Our Board of Directors consists of ten members appointed in accordance with our by-laws.
In compliance with the Mexican Securities Market Law, at least 25% of the directors of a public company must be independent. Unless otherwise specified in our by-laws, any vote by the Board of Directors generally requires a majority of directors as a quorum and a majority of those present for the approval of any decision. There is no fixed term for a director's office, although directors may be elected, removed, or ratified annually at our annual shareholders' meeting. Each director may continue in their position until a new director is appointed, or until their death, resignation, or removal.
In accordance with Mexican regulations, all our board members meet the independence requirements.
The audit and corporate governance committee is composed of three members. The current members of our audit and corporate governance committee are:
Name | Position |
---|---|
Eugenio Garza Herrera | Chairman |
Juan Carlos Calderón Rojas | Member |
Antón Fernández Zambrano | Member |
The members of our audit and corporate governance committee must be independent members, elected by our Board of Directors except for the Chairman, who is elected by our shareholders.
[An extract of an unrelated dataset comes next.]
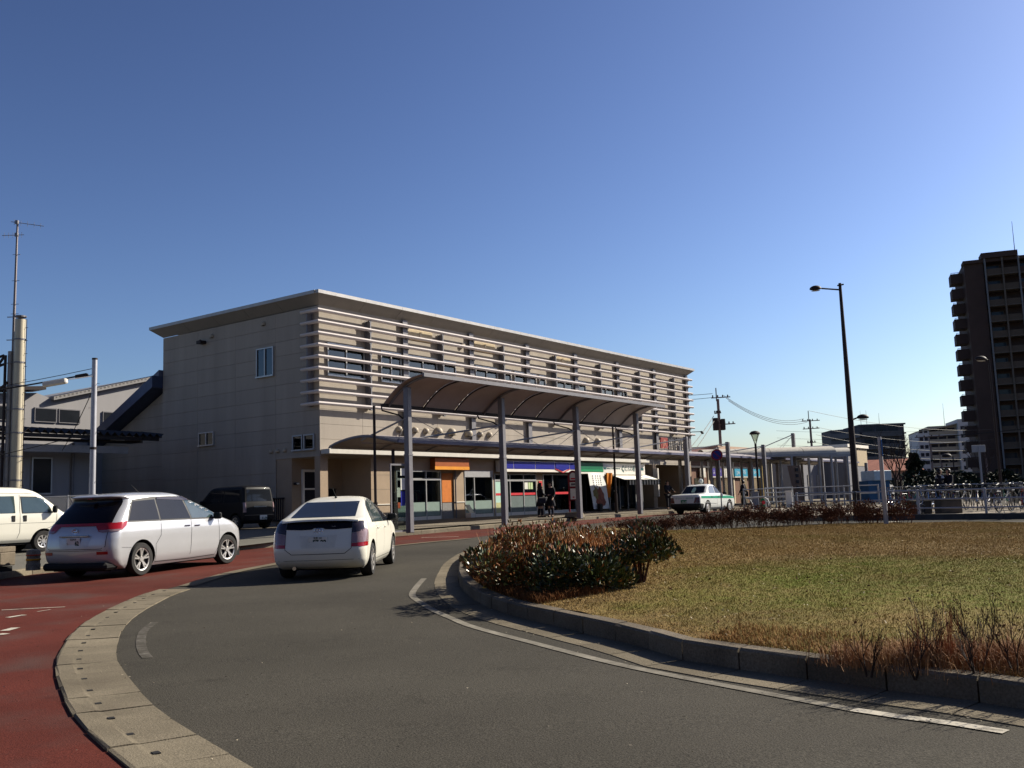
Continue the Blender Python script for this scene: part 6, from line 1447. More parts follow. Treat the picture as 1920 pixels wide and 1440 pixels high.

Our audit and corporate governance committee is required to prepare an annual report, and submit it to our Board of Directors, that must include (i) a report of our internal control systems and our internal audit procedures and any deficiencies, (ii) the evaluation of our external auditors, (iii) the results arising from the review of our financial statements and (iv) any amendments to our accounting policies. The quorum for any meeting of our audit and corporate governance committee is a majority of its members and decisions must be taken by a majority of its members.
Nemak meets ISO 14001 and IAFT 16949:2016 standards in all its facilities.